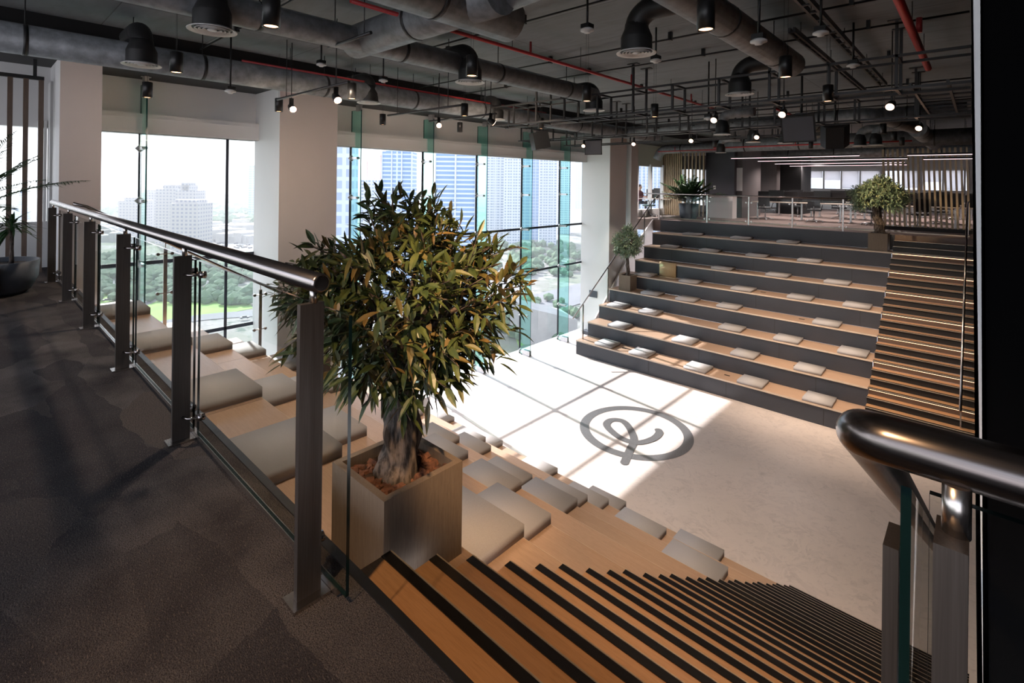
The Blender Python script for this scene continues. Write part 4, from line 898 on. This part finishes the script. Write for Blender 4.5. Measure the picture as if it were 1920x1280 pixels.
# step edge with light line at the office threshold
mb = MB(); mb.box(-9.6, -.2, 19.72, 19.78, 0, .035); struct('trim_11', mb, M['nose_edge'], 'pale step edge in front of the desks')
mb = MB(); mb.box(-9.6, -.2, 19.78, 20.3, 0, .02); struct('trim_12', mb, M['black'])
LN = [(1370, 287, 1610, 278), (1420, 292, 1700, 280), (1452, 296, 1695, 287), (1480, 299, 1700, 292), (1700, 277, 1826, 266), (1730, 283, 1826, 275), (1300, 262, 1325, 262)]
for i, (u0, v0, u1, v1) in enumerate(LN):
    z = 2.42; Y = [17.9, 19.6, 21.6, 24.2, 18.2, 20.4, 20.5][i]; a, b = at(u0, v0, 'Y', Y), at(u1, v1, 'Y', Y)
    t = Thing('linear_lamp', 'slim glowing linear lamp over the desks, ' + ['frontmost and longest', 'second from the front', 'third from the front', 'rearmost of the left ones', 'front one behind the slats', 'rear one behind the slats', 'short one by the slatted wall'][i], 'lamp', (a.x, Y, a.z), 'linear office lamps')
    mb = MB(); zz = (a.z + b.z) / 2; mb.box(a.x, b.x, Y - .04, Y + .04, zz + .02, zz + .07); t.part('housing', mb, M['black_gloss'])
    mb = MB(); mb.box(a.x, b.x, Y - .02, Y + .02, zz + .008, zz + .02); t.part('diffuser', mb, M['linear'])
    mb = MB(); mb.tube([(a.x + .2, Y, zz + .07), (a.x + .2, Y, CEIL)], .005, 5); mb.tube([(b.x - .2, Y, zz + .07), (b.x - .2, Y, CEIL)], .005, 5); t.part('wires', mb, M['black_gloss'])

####

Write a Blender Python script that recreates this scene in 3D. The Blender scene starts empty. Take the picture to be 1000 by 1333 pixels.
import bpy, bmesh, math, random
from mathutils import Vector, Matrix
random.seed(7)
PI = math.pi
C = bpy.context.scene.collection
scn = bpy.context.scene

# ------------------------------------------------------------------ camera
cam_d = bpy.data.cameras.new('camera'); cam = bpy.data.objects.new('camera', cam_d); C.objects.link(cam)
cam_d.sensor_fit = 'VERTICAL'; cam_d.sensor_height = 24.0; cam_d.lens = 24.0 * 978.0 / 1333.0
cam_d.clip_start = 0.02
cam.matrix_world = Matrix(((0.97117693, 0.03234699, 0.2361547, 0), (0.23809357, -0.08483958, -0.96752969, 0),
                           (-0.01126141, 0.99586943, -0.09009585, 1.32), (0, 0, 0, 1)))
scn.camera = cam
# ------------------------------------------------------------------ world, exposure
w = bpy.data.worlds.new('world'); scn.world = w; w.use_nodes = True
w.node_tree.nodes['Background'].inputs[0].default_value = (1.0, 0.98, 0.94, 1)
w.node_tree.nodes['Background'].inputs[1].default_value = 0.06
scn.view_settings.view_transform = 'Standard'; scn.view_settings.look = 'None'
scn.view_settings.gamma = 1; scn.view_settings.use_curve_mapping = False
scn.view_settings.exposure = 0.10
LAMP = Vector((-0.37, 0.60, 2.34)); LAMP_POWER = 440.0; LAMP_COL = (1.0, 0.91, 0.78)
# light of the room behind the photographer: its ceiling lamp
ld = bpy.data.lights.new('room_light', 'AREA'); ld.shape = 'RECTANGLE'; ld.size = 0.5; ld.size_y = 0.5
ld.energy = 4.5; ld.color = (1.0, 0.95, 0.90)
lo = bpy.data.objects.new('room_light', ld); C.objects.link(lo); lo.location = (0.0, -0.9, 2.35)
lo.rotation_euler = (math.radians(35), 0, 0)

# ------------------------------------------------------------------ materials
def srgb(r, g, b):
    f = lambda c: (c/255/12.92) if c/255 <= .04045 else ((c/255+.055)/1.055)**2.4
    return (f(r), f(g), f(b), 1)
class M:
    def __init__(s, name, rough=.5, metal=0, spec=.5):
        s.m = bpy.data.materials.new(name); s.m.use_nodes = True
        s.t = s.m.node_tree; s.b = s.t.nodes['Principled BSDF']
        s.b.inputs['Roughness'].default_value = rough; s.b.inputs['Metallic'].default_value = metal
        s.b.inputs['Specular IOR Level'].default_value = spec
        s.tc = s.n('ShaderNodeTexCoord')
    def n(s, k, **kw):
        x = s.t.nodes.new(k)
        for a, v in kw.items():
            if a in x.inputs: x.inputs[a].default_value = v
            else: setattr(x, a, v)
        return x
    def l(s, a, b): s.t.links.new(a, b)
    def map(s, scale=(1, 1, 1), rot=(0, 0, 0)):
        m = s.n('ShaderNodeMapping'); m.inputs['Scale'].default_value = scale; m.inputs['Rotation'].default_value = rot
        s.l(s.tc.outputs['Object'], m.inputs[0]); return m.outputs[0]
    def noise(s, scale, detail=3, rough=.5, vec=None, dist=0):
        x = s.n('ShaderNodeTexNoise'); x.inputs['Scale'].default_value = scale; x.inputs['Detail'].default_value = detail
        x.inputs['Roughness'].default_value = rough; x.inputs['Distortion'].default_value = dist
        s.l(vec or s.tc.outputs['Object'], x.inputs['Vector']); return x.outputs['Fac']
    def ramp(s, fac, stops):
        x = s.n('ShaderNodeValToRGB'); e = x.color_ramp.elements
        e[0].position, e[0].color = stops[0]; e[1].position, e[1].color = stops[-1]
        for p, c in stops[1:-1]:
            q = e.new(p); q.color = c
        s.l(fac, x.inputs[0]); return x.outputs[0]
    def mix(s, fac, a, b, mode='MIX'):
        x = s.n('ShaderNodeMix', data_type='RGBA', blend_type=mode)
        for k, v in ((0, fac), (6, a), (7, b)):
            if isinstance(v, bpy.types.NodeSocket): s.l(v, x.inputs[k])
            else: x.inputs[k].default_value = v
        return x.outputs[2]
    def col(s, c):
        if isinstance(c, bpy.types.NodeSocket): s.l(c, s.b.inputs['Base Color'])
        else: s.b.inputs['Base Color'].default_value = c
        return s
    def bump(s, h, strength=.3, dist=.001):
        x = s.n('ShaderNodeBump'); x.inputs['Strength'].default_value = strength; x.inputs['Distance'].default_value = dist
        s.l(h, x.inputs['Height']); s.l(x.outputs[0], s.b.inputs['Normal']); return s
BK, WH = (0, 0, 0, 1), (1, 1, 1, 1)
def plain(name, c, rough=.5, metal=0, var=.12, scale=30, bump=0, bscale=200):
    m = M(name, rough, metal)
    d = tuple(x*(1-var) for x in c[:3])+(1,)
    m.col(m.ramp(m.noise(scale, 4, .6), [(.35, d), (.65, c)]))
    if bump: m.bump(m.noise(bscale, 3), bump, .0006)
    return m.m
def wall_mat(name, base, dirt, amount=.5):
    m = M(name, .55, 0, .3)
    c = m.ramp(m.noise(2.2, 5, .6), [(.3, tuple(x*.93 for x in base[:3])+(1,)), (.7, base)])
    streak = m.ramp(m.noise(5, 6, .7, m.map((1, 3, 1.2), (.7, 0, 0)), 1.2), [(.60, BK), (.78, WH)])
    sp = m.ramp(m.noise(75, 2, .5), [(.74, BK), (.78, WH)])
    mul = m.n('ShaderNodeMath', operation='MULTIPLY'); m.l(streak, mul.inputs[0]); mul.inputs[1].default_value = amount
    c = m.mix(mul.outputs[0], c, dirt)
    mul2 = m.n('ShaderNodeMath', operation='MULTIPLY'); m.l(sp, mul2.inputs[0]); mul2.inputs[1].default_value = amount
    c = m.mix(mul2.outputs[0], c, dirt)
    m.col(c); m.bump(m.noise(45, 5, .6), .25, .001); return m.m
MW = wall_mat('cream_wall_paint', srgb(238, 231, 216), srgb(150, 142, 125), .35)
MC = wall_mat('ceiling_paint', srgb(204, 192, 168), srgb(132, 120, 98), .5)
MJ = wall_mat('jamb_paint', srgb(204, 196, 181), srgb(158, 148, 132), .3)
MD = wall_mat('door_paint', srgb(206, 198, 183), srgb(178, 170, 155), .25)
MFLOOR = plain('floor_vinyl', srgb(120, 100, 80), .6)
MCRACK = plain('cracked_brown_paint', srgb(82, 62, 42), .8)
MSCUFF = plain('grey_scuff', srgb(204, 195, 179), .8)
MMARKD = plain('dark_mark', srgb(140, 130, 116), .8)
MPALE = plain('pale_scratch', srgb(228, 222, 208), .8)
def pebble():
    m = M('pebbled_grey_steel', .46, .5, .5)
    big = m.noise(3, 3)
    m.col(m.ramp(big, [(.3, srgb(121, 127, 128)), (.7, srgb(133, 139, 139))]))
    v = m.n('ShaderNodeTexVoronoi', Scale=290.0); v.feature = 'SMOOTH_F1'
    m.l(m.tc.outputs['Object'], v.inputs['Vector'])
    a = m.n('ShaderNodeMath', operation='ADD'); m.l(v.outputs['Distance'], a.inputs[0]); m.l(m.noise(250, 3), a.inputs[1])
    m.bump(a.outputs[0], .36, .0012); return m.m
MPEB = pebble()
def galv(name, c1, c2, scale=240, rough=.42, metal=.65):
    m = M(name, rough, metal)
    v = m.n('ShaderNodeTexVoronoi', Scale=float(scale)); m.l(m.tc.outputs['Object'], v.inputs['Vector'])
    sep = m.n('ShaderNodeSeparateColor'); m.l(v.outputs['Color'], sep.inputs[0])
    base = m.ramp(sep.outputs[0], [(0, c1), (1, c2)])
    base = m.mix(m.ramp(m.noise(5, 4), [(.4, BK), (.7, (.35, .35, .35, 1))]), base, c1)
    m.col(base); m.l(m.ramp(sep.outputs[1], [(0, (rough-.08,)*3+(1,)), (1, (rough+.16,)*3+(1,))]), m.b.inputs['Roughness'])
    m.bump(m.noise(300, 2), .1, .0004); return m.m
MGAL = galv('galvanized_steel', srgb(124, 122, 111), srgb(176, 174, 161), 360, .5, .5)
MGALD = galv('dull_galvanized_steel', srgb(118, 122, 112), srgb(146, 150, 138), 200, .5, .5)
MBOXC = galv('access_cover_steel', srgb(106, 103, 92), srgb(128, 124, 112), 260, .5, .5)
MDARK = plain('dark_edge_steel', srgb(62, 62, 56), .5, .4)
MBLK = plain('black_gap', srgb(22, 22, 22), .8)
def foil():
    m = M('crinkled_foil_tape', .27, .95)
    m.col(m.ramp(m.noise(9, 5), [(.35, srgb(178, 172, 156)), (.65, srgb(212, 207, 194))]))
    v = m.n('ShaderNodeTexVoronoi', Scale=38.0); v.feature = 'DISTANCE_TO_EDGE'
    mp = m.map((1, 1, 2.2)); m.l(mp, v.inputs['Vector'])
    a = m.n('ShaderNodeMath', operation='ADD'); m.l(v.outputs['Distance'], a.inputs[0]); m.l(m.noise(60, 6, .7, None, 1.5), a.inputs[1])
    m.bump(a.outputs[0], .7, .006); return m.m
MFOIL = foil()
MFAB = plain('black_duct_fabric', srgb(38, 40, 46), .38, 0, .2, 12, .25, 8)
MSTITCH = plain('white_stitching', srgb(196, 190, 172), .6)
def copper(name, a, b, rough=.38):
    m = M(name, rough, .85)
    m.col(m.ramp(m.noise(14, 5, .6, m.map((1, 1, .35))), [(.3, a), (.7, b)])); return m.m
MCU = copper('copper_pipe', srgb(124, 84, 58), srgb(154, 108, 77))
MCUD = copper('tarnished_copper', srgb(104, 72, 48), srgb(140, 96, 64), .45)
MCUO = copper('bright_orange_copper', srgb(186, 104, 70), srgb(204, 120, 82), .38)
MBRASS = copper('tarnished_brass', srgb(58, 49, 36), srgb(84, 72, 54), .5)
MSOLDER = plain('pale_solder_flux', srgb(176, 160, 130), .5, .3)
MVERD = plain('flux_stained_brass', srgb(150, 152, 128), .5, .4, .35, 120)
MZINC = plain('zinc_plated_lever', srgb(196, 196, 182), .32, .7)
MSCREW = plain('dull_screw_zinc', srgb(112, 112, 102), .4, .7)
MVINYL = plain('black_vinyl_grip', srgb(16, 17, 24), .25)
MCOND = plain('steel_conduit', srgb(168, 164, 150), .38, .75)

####

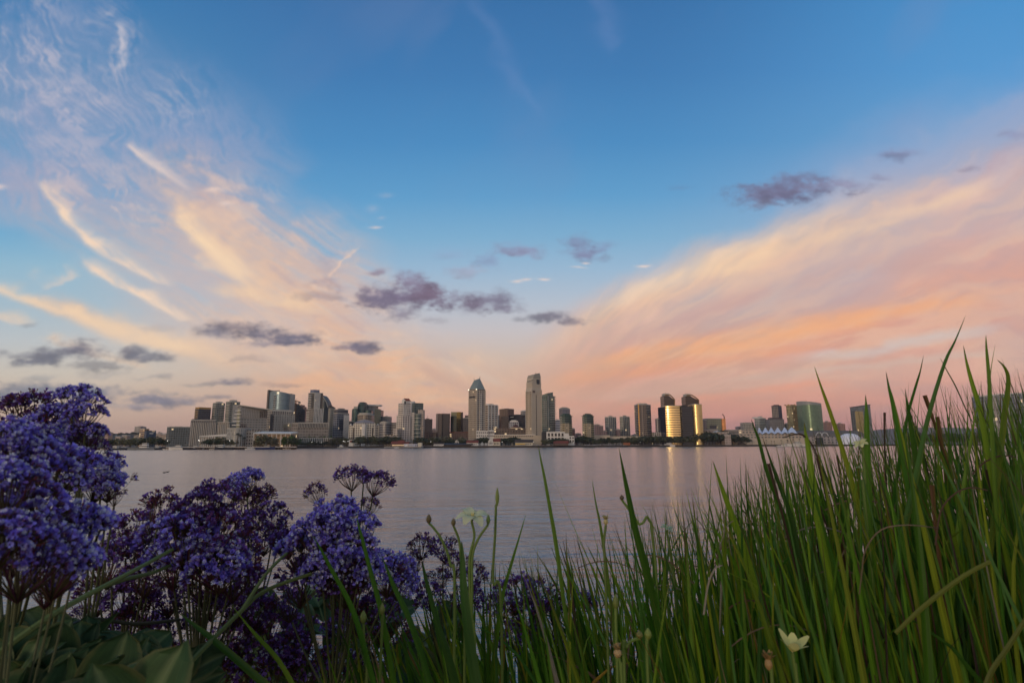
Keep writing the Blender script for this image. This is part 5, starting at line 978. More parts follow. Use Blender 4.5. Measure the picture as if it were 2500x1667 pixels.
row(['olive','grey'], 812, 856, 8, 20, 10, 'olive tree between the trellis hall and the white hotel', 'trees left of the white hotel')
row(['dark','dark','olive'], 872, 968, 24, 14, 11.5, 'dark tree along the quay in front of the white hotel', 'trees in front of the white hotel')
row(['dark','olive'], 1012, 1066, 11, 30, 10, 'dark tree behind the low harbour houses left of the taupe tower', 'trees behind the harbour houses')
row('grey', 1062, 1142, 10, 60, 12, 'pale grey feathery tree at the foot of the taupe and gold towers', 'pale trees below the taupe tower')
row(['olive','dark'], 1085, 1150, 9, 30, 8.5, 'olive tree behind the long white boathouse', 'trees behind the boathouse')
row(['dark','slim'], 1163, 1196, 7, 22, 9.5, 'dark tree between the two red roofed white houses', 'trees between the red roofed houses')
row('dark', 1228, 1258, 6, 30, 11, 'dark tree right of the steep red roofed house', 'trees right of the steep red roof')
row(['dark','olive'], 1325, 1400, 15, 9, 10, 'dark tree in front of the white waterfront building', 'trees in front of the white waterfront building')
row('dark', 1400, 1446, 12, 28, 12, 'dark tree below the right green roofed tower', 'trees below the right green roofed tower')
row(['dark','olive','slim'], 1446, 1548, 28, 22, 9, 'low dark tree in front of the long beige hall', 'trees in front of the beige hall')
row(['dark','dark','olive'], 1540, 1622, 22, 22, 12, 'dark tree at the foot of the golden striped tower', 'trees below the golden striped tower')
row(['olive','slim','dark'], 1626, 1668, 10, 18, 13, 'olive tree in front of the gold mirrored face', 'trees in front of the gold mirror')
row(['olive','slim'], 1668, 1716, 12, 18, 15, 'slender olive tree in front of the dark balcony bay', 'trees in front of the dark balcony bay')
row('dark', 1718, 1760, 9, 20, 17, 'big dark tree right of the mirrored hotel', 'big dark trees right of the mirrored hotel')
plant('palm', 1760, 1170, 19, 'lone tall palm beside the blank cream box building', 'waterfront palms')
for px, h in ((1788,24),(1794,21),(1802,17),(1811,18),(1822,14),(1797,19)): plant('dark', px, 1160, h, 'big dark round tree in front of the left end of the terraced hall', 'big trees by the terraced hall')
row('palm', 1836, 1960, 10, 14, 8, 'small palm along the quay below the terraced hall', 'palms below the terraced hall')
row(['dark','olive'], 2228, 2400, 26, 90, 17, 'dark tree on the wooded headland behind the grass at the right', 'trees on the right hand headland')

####

*To do*
Output exactly the lines of the material above from the one containing "Write a Blender" up to and including the one containing "scn = bpy.context.scene".

*Written answer*
Write a Blender Python script that recreates this scene in 3D. The Blender scene starts empty. Take the picture to be 1000 by 1333 pixels.
import bpy, bmesh, math, random
from mathutils import Vector, Matrix
random.seed(7)
PI = math.pi
C = bpy.context.scene.collection
scn = bpy.context.scene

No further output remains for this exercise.